Key operational and financial items • 2025 Results: Revenue rose 24.79% to RMB582.36 million, while net profit increased 30.09% to RMB177.03 million, translating to earnings of RMB2.55 per share. • Dividend Policy: The Board proposes no profit distribution for 2025, citing the need to preserve capital for future development. • Auditor: Deloitte Touche Tohmatsu is recommended for re-appointment for 2026, with fees capped at HK$1.98 million.

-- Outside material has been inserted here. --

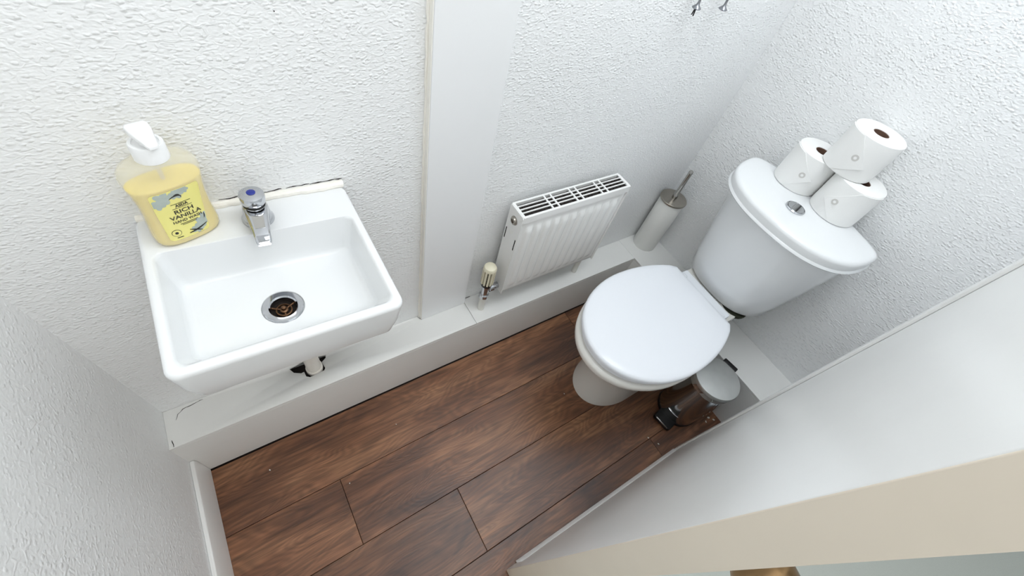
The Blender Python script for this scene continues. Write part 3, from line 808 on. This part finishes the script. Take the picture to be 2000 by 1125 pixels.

Governance overhaul • Abolishment of the Board of Supervisors is proposed; its duties would transfer to an enhanced Audit Committee under the Board. • Amendments to the Articles of Association and the rules of procedure for shareholders’ and board meetings accompany the governance change. • Full re-election of the nine-member Board is scheduled, comprising four executive, two non-executive and three independent non-executive director candidates.

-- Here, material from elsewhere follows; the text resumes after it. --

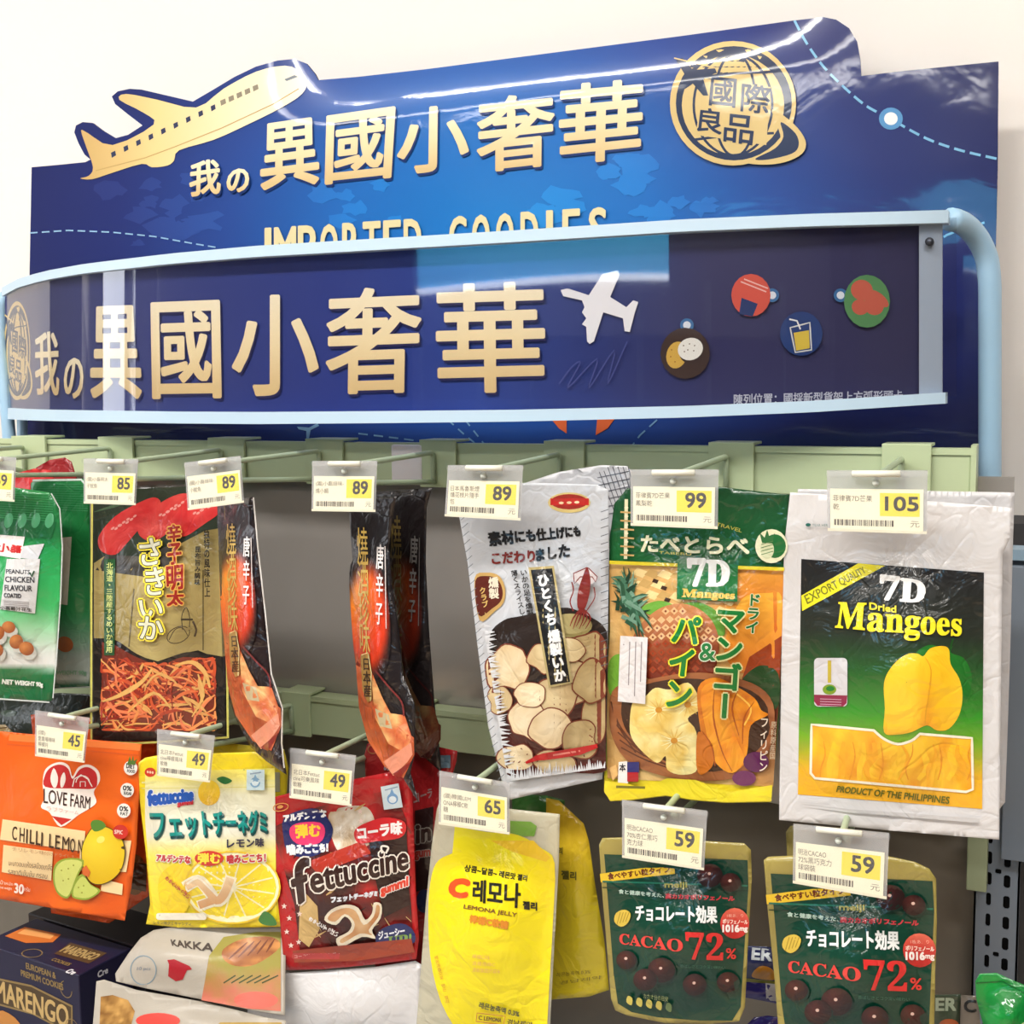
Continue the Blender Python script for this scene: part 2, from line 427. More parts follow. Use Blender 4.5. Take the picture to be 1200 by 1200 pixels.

Capital and financing measures • Management seeks authorisation for up to RMB1.00 billion in new bank credit facilities for 2026 and permission to provide guarantees of up to RMB300 million for wholly owned subsidiary Fuzhou Haixi. • A capital increase for the Hong Kong subsidiary to HK$300.00 million, fully subscribed by the parent company, is up for approval. • Share mandates: the Board requests authority to issue up to 20% of outstanding H Shares (about 15.74 million shares) and to repurchase up to 10% (about 7.87 million shares) over the next year.
Equity incentives • A new 10-year share incentive scheme is on the agenda, with a maximum allocation of 5% of issued H Shares (3.94 million shares). Vesting terms will be set by the Board’s Remuneration and Appraisal Committee. • Share awards may be satisfied through on-market repurchases or cancellation of treasury shares.
Remuneration and other matters • Director allowances for executive and non-executive directors remain nil; independent directors’ annual allowance is set at RMB0.12 million each. • The AGM will also consider renewal of the Deloitte audit mandate, approval of 2025 final accounts and the 2025 ESG report.
Shareholder logistics • The register of members will be closed from 21 May to 27 May 2026. Shareholders on record as of 27 May 2026 may attend and vote. Proxy forms must be lodged 24 hours before the meeting.